Spurgeon at the Metropolitan Tabernacle: 365 Sermons
Sin laid on Jesus
‘All we like sheep have gone astray; we have turned every one to his own way; and the Lord hath laid on him the iniquity of us all.’ Isaiah 53:6
Suggested Further Reading: 1 Peter 2:22–25
There was a relationship between our Lord and his people, which is too often forgotten, but which rendered it natural that he should bear the sin of his people. Why does the text speak of our sinning like sheep? I think it is because it would call to our recollection that Christ is our Shepherd. It is not, my brethren, that Christ took upon himself the sins of strangers.
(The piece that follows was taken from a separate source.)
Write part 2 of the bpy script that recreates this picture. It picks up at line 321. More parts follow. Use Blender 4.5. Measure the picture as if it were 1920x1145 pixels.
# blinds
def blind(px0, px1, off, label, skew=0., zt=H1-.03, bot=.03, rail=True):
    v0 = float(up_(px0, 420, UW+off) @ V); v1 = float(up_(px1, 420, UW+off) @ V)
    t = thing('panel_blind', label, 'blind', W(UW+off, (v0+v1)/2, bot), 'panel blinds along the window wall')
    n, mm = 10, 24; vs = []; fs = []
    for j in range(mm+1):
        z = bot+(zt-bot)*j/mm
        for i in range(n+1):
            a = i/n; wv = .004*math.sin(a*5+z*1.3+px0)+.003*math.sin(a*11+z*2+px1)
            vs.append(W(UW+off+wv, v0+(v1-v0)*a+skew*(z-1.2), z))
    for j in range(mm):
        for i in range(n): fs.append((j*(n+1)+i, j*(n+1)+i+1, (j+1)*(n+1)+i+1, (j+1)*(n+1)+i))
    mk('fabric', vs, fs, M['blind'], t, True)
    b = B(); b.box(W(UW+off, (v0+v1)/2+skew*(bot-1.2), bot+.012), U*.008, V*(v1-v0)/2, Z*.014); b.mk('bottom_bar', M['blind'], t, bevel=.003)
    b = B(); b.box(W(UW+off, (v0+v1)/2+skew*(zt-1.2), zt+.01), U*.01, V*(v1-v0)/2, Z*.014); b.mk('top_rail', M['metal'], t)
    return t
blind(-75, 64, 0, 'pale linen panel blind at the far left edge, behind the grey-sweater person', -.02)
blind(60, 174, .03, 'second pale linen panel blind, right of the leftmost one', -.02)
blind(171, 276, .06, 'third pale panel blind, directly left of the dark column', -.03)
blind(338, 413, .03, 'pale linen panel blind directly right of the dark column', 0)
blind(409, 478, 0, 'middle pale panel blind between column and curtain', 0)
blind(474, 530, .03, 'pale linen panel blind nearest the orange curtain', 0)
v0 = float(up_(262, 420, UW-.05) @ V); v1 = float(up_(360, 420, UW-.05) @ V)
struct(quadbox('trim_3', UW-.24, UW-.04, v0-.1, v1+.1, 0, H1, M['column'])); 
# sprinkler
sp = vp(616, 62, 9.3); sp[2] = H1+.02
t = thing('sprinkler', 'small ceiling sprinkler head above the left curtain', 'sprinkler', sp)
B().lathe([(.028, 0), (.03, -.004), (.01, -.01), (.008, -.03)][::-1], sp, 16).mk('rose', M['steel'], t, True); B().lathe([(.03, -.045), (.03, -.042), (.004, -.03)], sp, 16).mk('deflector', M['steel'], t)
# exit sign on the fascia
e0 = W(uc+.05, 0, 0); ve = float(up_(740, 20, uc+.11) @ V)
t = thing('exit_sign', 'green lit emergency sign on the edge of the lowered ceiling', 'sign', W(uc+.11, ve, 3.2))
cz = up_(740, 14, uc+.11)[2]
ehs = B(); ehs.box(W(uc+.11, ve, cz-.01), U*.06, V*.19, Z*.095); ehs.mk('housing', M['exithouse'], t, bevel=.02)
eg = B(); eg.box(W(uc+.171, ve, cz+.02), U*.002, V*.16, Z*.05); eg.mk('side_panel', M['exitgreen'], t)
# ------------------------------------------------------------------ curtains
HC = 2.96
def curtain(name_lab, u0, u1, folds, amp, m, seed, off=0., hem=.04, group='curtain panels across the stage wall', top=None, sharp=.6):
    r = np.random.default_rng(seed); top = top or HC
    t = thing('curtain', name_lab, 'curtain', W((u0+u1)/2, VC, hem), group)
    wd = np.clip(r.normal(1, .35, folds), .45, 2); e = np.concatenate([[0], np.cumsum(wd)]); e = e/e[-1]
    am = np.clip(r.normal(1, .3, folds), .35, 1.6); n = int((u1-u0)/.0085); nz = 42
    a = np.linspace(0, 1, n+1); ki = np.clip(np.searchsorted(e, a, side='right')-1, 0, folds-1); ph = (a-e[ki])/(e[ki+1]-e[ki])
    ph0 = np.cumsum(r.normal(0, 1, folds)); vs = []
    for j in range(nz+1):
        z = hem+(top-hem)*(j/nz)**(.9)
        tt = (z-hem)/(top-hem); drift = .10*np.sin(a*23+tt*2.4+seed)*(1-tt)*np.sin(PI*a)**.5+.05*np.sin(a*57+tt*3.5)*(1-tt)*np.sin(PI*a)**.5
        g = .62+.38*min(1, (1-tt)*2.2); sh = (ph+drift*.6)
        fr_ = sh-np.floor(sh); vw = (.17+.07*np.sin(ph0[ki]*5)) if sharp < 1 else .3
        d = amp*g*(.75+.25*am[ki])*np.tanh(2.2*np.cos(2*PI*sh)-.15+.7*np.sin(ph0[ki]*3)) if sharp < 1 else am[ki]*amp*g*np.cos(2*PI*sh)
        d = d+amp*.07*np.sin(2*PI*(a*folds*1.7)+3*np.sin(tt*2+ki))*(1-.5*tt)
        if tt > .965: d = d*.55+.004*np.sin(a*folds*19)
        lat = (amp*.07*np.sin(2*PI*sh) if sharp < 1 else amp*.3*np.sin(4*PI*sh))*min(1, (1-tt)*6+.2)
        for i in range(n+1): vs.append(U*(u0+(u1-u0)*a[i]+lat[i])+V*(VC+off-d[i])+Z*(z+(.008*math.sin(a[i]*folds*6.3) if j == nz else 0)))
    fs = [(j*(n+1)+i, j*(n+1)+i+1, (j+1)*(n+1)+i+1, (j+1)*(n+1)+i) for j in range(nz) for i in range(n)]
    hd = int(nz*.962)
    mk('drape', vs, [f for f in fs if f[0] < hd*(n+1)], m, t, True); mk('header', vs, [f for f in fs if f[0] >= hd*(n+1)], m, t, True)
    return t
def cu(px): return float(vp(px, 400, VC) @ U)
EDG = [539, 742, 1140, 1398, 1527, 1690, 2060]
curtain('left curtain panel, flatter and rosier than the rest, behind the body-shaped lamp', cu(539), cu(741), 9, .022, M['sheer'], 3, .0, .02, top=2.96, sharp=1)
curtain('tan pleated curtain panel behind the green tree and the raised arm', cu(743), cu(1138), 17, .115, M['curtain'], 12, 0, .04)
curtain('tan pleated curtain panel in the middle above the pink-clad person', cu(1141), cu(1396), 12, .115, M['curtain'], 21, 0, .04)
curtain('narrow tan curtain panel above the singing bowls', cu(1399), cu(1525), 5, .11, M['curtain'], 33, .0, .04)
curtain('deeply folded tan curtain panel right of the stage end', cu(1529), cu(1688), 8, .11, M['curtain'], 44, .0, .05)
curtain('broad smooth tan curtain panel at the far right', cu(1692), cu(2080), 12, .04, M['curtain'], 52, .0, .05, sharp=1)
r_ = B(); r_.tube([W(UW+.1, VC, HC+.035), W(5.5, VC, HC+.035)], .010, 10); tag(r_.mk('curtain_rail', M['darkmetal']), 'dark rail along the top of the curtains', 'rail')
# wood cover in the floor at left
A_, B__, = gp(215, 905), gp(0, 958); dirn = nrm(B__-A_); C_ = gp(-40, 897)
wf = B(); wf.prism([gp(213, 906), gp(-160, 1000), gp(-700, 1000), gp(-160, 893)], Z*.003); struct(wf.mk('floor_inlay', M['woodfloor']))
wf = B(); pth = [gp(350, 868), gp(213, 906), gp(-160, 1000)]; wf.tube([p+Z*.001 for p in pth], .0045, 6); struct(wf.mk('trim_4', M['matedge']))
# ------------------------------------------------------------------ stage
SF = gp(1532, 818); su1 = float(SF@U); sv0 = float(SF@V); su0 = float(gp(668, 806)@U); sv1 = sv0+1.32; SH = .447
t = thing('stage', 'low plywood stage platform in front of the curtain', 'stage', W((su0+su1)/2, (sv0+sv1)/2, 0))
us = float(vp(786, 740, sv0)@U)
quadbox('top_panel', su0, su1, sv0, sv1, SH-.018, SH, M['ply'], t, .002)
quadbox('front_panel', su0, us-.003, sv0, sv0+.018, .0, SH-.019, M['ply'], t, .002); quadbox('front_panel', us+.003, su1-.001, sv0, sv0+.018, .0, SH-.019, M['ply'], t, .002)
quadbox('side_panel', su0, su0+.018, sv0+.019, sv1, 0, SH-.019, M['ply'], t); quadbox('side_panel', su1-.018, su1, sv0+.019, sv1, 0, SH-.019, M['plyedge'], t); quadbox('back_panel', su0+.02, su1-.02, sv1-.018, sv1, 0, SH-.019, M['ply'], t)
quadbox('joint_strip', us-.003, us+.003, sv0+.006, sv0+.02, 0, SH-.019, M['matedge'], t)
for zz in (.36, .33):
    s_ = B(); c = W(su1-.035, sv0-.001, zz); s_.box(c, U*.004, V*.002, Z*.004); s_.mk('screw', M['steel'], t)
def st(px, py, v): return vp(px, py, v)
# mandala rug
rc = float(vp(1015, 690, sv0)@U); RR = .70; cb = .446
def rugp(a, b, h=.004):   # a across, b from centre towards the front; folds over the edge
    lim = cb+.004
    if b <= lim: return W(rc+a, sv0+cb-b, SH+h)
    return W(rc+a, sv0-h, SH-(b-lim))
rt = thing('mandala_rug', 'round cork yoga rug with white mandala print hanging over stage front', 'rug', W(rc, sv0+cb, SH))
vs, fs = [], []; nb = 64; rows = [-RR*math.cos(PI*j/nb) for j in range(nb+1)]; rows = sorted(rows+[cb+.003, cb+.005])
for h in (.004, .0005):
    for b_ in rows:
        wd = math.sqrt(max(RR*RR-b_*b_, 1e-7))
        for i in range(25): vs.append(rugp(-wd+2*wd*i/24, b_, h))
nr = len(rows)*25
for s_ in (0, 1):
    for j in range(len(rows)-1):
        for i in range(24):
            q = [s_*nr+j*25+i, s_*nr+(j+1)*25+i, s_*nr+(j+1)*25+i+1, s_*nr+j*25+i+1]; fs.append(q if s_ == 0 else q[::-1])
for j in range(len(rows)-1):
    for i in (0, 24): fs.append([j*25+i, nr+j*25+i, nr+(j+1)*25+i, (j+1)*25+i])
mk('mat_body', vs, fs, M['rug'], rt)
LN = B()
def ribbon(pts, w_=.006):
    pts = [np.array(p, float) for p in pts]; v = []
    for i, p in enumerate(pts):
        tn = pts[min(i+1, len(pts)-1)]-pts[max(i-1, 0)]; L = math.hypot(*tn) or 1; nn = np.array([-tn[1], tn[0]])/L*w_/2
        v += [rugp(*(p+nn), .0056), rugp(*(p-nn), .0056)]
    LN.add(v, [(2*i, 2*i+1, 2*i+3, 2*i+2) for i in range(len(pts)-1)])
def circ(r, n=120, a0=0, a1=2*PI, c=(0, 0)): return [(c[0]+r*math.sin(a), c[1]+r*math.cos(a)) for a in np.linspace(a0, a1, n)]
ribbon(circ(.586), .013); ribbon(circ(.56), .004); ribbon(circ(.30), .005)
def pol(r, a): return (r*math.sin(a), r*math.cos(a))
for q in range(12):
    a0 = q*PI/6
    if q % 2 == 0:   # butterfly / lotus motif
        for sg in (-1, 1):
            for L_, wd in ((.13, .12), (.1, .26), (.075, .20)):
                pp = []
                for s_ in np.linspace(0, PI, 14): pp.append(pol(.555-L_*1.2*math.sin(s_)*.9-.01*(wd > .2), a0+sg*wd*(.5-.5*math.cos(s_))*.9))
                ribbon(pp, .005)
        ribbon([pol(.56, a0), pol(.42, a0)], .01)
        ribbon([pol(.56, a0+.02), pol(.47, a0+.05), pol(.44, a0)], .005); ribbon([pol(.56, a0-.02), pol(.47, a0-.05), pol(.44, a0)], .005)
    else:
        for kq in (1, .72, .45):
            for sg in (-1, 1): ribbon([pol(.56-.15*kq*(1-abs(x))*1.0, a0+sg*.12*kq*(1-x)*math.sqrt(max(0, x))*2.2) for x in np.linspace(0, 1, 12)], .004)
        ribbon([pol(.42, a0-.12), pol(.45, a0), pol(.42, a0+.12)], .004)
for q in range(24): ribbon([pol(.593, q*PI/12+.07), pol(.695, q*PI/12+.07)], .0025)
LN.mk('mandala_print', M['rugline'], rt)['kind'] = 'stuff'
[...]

Remember that there always was a union of a most mysterious and intimate kind between those who sinned and the Christ who suffered. What if I say that it is not unjust but according to law that when a woman gets into debt her husband should bear it? And with the church of God sinning, it was but right that her Husband, who had espoused her unto himself, should become the debtor on her behalf. The Lord Jesus stood in the relationship of a married husband unto his church, and it was not, therefore, a strange thing that he should bear her burdens. It was natural for the next of kin to redeem the inheritance, it was most seemly that Immanuel, the next of kin, should redeem his lost church by his own blood. Recollect that there was a union closer even than the marriage bond, for we are members of his body. You shall not punish this hand of mine without making the sentient nature which dwells in the brain to suffer therewith; and does it seem strange to you that when the inferior members of the body have transgressed, the Head should be made to suffer? It seems to me, my brethren, that while substitution is full of grace, it is not unnatural, but according to the laws of everlasting love.
For meditation: The identification of the Lord Jesus Christ with sinners whom he would call his brothers was entirely appropriate (Matthew 3:13–15; Hebrews 2:10–14,17). For God to forgive repentant sinners is not a matter of justice abandoned but of justice applied (1 John 1:9).